-- START --

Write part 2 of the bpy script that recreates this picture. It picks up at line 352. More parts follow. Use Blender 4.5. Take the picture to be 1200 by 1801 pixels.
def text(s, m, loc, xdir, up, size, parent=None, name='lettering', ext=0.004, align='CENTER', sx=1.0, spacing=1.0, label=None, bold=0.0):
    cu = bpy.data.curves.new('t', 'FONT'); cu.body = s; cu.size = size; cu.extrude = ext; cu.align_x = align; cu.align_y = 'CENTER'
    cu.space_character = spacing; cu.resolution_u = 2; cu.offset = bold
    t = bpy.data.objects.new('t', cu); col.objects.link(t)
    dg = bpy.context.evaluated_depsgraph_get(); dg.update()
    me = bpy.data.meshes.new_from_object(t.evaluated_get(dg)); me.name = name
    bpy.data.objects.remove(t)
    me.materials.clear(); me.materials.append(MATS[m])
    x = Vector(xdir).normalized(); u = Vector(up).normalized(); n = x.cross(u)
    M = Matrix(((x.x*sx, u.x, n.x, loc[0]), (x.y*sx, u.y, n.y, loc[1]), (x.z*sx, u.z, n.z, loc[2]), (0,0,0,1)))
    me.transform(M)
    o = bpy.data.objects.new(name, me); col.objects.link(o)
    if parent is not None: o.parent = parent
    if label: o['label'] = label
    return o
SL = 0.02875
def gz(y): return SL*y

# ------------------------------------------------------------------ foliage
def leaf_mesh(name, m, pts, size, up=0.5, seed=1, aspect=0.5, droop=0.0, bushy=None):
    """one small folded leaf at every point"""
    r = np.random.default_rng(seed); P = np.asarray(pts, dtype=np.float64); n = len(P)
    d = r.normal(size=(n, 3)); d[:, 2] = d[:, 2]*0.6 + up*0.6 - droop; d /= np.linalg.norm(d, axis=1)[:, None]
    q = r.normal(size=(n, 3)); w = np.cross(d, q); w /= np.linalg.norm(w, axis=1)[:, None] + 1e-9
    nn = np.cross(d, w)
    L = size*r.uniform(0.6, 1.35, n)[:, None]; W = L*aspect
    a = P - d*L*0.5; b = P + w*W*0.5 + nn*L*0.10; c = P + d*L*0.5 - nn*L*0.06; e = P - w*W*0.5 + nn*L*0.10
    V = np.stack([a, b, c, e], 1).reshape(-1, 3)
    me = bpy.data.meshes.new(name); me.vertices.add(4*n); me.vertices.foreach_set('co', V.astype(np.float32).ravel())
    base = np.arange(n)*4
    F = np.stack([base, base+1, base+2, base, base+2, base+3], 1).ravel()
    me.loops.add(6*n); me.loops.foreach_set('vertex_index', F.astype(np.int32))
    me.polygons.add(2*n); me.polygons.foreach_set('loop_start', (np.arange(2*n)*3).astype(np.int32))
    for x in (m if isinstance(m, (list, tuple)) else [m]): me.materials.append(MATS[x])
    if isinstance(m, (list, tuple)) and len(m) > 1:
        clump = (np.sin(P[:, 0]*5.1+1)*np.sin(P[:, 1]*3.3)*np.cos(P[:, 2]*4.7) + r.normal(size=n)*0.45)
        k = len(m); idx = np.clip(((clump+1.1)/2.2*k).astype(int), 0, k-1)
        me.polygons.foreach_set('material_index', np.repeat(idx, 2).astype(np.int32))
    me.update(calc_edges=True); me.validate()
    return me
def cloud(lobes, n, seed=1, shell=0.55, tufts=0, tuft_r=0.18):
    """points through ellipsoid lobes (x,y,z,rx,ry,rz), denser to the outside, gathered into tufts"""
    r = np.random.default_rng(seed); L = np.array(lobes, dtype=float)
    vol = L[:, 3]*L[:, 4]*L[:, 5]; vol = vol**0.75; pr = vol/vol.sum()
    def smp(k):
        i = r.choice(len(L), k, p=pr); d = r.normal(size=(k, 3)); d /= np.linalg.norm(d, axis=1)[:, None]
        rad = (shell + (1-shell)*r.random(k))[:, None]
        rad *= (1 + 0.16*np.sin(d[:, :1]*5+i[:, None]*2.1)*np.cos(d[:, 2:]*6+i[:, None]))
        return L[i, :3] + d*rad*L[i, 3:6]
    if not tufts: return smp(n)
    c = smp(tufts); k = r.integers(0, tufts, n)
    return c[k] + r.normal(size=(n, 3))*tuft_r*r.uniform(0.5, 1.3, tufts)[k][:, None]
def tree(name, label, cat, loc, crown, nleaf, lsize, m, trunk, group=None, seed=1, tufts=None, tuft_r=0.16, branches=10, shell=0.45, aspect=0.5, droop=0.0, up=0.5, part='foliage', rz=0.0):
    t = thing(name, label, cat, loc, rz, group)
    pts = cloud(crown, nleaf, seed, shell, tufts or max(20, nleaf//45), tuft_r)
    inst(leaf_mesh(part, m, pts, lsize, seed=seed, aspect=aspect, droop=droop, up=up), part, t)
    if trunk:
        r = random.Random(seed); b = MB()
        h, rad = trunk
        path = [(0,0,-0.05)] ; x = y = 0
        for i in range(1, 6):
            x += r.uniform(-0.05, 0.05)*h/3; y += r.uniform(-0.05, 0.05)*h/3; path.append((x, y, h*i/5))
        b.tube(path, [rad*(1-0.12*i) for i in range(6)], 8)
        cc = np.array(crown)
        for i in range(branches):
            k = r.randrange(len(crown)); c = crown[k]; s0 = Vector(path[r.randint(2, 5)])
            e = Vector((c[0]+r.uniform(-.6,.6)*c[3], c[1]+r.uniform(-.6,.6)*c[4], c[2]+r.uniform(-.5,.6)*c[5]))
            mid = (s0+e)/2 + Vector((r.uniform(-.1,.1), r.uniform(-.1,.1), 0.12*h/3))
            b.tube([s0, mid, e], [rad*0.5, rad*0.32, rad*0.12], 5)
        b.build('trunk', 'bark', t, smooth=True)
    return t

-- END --

#### Given request
Extract all of the data above and output it character for character.

#### Result of this exercise
Write part 2 of the bpy script that recreates this picture. It picks up at line 352. More parts follow. Use Blender 4.5. Take the picture to be 1200 by 1801 pixels.
def text(s, m, loc, xdir, up, size, parent=None, name='lettering', ext=0.004, align='CENTER', sx=1.0, spacing=1.0, label=None, bold=0.0):
    cu = bpy.data.curves.new('t', 'FONT'); cu.body = s; cu.size = size; cu.extrude = ext; cu.align_x = align; cu.align_y = 'CENTER'
    cu.space_character = spacing; cu.resolution_u = 2; cu.offset = bold
    t = bpy.data.objects.new('t', cu); col.objects.link(t)
    dg = bpy.context.evaluated_depsgraph_get(); dg.update()
    me = bpy.data.meshes.new_from_object(t.evaluated_get(dg)); me.name = name
    bpy.data.objects.remove(t)
    me.materials.clear(); me.materials.append(MATS[m])
    x = Vector(xdir).normalized(); u = Vector(up).normalized(); n = x.cross(u)
    M = Matrix(((x.x*sx, u.x, n.x, loc[0]), (x.y*sx, u.y, n.y, loc[1]), (x.z*sx, u.z, n.z, loc[2]), (0,0,0,1)))
    me.transform(M)
    o = bpy.data.objects.new(name, me); col.objects.link(o)
    if parent is not None: o.parent = parent
    if label: o['label'] = label
    return o
SL = 0.02875
def gz(y): return SL*y

# ------------------------------------------------------------------ foliage
def leaf_mesh(name, m, pts, size, up=0.5, seed=1, aspect=0.5, droop=0.0, bushy=None):
    """one small folded leaf at every point"""
    r = np.random.default_rng(seed); P = np.asarray(pts, dtype=np.float64); n = len(P)
    d = r.normal(size=(n, 3)); d[:, 2] = d[:, 2]*0.6 + up*0.6 - droop; d /= np.linalg.norm(d, axis=1)[:, None]
    q = r.normal(size=(n, 3)); w = np.cross(d, q); w /= np.linalg.norm(w, axis=1)[:, None] + 1e-9
    nn = np.cross(d, w)
    L = size*r.uniform(0.6, 1.35, n)[:, None]; W = L*aspect
    a = P - d*L*0.5; b = P + w*W*0.5 + nn*L*0.10; c = P + d*L*0.5 - nn*L*0.06; e = P - w*W*0.5 + nn*L*0.10
    V = np.stack([a, b, c, e], 1).reshape(-1, 3)
    me = bpy.data.meshes.new(name); me.vertices.add(4*n); me.vertices.foreach_set('co', V.astype(np.float32).ravel())
    base = np.arange(n)*4
    F = np.stack([base, base+1, base+2, base, base+2, base+3], 1).ravel()
    me.loops.add(6*n); me.loops.foreach_set('vertex_index', F.astype(np.int32))
    me.polygons.add(2*n); me.polygons.foreach_set('loop_start', (np.arange(2*n)*3).astype(np.int32))
    for x in (m if isinstance(m, (list, tuple)) else [m]): me.materials.append(MATS[x])
    if isinstance(m, (list, tuple)) and len(m) > 1:
        clump = (np.sin(P[:, 0]*5.1+1)*np.sin(P[:, 1]*3.3)*np.cos(P[:, 2]*4.7) + r.normal(size=n)*0.45)
        k = len(m); idx = np.clip(((clump+1.1)/2.2*k).astype(int), 0, k-1)
        me.polygons.foreach_set('material_index', np.repeat(idx, 2).astype(np.int32))
    me.update(calc_edges=True); me.validate()
    return me
def cloud(lobes, n, seed=1, shell=0.55, tufts=0, tuft_r=0.18):
    """points through ellipsoid lobes (x,y,z,rx,ry,rz), denser to the outside, gathered into tufts"""
    r = np.random.default_rng(seed); L = np.array(lobes, dtype=float)
    vol = L[:, 3]*L[:, 4]*L[:, 5]; vol = vol**0.75; pr = vol/vol.sum()
    def smp(k):
        i = r.choice(len(L), k, p=pr); d = r.normal(size=(k, 3)); d /= np.linalg.norm(d, axis=1)[:, None]
        rad = (shell + (1-shell)*r.random(k))[:, None]
        rad *= (1 + 0.16*np.sin(d[:, :1]*5+i[:, None]*2.1)*np.cos(d[:, 2:]*6+i[:, None]))
        return L[i, :3] + d*rad*L[i, 3:6]
    if not tufts: return smp(n)
    c = smp(tufts); k = r.integers(0, tufts, n)
    return c[k] + r.normal(size=(n, 3))*tuft_r*r.uniform(0.5, 1.3, tufts)[k][:, None]
def tree(name, label, cat, loc, crown, nleaf, lsize, m, trunk, group=None, seed=1, tufts=None, tuft_r=0.16, branches=10, shell=0.45, aspect=0.5, droop=0.0, up=0.5, part='foliage', rz=0.0):
    t = thing(name, label, cat, loc, rz, group)
    pts = cloud(crown, nleaf, seed, shell, tufts or max(20, nleaf//45), tuft_r)
    inst(leaf_mesh(part, m, pts, lsize, seed=seed, aspect=aspect, droop=droop, up=up), part, t)
    if trunk:
        r = random.Random(seed); b = MB()
        h, rad = trunk
        path = [(0,0,-0.05)] ; x = y = 0
        for i in range(1, 6):
            x += r.uniform(-0.05, 0.05)*h/3; y += r.uniform(-0.05, 0.05)*h/3; path.append((x, y, h*i/5))
        b.tube(path, [rad*(1-0.12*i) for i in range(6)], 8)
        cc = np.array(crown)
        for i in range(branches):
            k = r.randrange(len(crown)); c = crown[k]; s0 = Vector(path[r.randint(2, 5)])
            e = Vector((c[0]+r.uniform(-.6,.6)*c[3], c[1]+r.uniform(-.6,.6)*c[4], c[2]+r.uniform(-.5,.6)*c[5]))
            mid = (s0+e)/2 + Vector((r.uniform(-.1,.1), r.uniform(-.1,.1), 0.12*h/3))
            b.tube([s0, mid, e], [rad*0.5, rad*0.32, rad*0.12], 5)
        b.build('trunk', 'bark', t, smooth=True)
    return t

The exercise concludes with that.